• **Set problem**: Copy out the lines that have "pixels" in them.

--- Input data ---

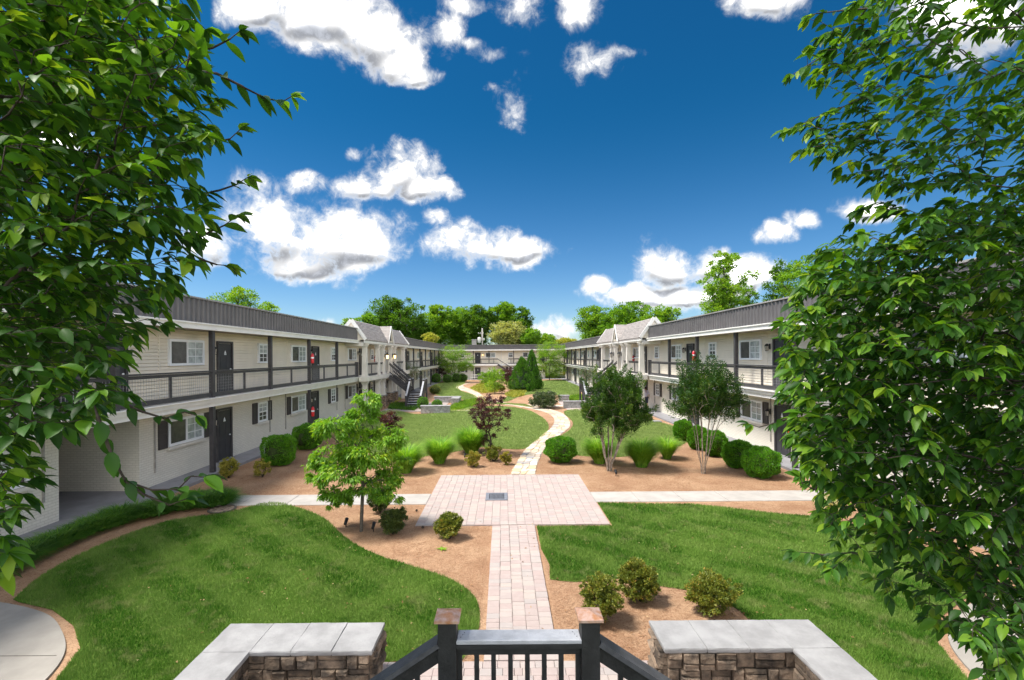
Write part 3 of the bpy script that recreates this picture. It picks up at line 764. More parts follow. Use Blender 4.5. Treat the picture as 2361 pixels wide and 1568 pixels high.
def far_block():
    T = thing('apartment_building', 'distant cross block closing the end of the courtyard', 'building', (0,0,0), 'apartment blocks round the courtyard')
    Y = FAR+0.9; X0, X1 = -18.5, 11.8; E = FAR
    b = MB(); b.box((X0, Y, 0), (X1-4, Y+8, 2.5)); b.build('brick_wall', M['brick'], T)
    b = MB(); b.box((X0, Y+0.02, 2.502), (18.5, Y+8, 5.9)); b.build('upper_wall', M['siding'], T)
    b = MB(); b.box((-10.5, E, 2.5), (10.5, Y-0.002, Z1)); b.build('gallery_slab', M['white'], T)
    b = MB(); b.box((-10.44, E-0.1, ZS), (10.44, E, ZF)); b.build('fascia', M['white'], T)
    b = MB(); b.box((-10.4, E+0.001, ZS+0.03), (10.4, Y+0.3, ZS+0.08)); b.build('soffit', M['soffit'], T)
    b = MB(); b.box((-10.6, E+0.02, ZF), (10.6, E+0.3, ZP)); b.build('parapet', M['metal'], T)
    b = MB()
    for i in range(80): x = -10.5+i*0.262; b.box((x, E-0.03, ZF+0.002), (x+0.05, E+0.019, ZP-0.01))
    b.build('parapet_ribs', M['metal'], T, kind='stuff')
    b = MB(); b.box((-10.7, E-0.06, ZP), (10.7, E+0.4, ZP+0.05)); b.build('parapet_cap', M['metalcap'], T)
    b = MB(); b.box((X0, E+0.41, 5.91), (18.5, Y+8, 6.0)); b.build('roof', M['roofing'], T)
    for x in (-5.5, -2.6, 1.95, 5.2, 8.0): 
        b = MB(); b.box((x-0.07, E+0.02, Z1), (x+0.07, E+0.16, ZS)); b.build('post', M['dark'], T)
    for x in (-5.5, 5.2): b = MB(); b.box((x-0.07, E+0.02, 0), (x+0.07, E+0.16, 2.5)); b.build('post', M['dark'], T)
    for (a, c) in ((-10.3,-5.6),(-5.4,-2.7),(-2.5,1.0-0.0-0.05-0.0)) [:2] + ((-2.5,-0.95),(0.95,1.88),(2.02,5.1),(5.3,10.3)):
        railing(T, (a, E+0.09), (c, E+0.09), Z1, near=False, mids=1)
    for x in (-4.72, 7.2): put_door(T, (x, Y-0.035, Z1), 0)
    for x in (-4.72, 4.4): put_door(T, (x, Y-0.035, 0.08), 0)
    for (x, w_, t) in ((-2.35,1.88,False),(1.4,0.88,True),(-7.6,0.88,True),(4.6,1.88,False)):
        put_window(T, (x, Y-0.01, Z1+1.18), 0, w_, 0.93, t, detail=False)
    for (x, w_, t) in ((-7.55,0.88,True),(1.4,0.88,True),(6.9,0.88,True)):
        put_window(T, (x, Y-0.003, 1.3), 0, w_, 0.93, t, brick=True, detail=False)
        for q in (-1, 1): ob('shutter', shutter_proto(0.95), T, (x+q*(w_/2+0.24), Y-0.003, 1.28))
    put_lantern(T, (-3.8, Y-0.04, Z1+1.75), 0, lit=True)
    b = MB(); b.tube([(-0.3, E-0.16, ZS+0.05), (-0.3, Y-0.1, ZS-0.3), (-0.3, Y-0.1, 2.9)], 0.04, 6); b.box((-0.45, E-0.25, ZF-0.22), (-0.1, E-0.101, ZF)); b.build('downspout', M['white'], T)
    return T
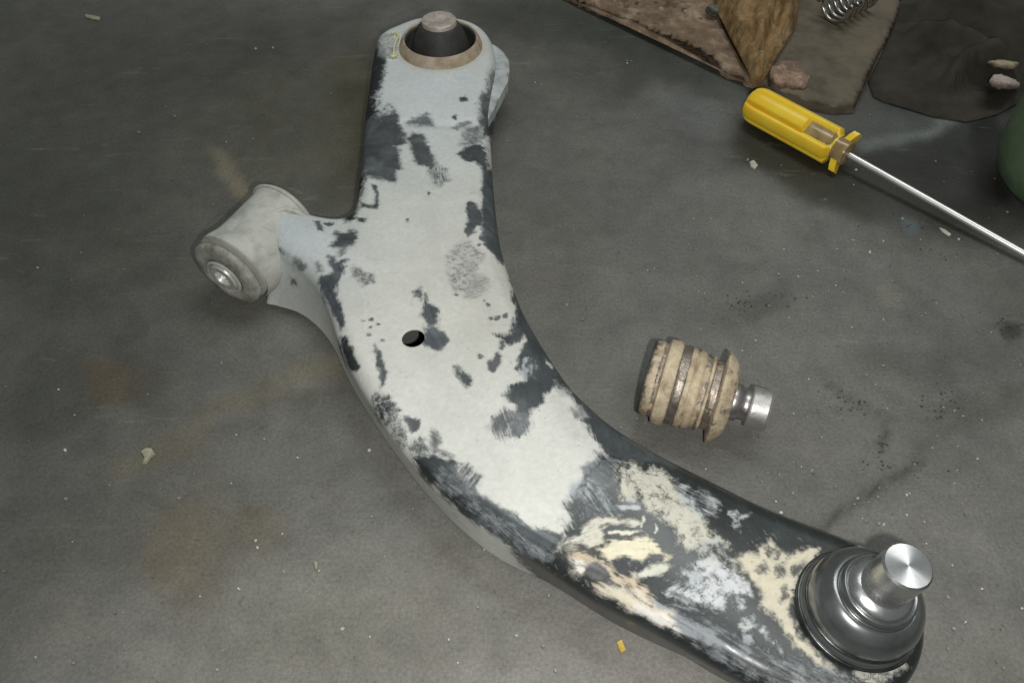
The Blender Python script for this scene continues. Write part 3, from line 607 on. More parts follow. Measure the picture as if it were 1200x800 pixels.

---

• **Finished task**:
Write part 3 of the bpy script that recreates this picture. It picks up at line 764. More parts follow. Use Blender 4.5. Treat the picture as 2361 pixels wide and 1568 pixels high.
The Blender Python script for this scene continues. Write part 3, from line 607 on. More parts follow. Measure the picture as if it were 1200x800 pixels.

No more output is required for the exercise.